For many organizations, predictive maintenance isn't just a slightly different way of doing things - it's a foundational paradigm shift that impacts operational activities in many different departments. While it offers many clear benefits to subscribers, it's important that these businesses don't get ahead of themselves. A preventative maintenance program that's poorly developed or executed is unlikely to improve upon traditional reactive models. A current program that's not particularly efficient is one thing, but a promising new technology that fails in deployment is likely to produce an even more negative sentiment than a program that hadn't been altered at all.
It's therefore essential that organizations take steps to fashion a predictive maintenance model that's optimized for success right out of the gate.
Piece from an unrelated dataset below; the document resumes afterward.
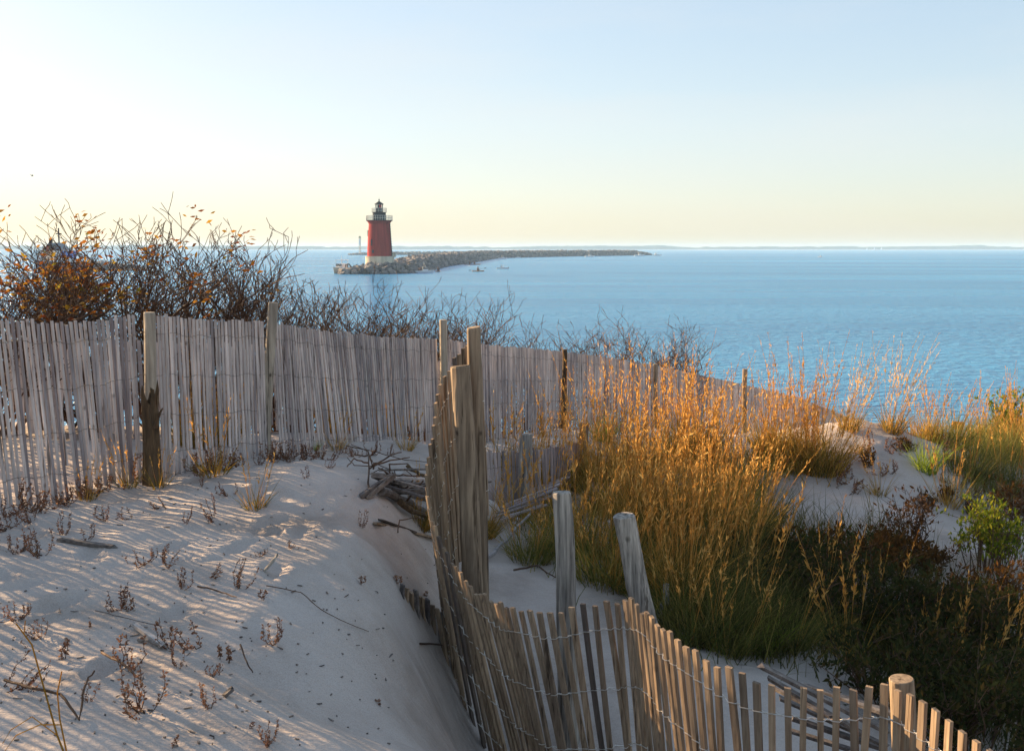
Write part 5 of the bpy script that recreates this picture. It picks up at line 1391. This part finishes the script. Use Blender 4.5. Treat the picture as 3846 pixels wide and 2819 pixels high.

A program that's rationally developed and smartly deployed - not too far-reaching or over-aggressive - will fulfill its initial promise and position itself for sustained reliability. Restricting initial predictive maintenance usage allows it to grow organically, and according to Bulk Solids Handling contributor Martin Jackson, can often better showcase the real dollars-and-cents value of such a program to skeptics and neutral parties.
Sustained success is particularly important, because a company should be able to continue to reap the benefits of the program in the long term. The short-sightedness of reactive maintenance strategies is one of the chief reasons why they aren't particularly productive or profitable, and sustained optimal equipment monitoring will be crucial to handling aging machinery. Keeping predictive maintenance programs from falling into reactive traps of thinking is itself an exercise in being proactive, wrote Plant Services contributors Randy Quick and John Crossan, However, taking the initiative as an organization to keep it a priority and being willing to try out creative, alternative ways of implementation can go a long way to keeping active and successful for a long time.
"Typically most time is spent on the technical detail of a PM program and technical accuracy is important, but the human aspects of ownership and value are far more important in sustaining the effort." Quick and Crossan wrote. "If these are not in place, the program will inevitably struggle to get started and just fade away over time."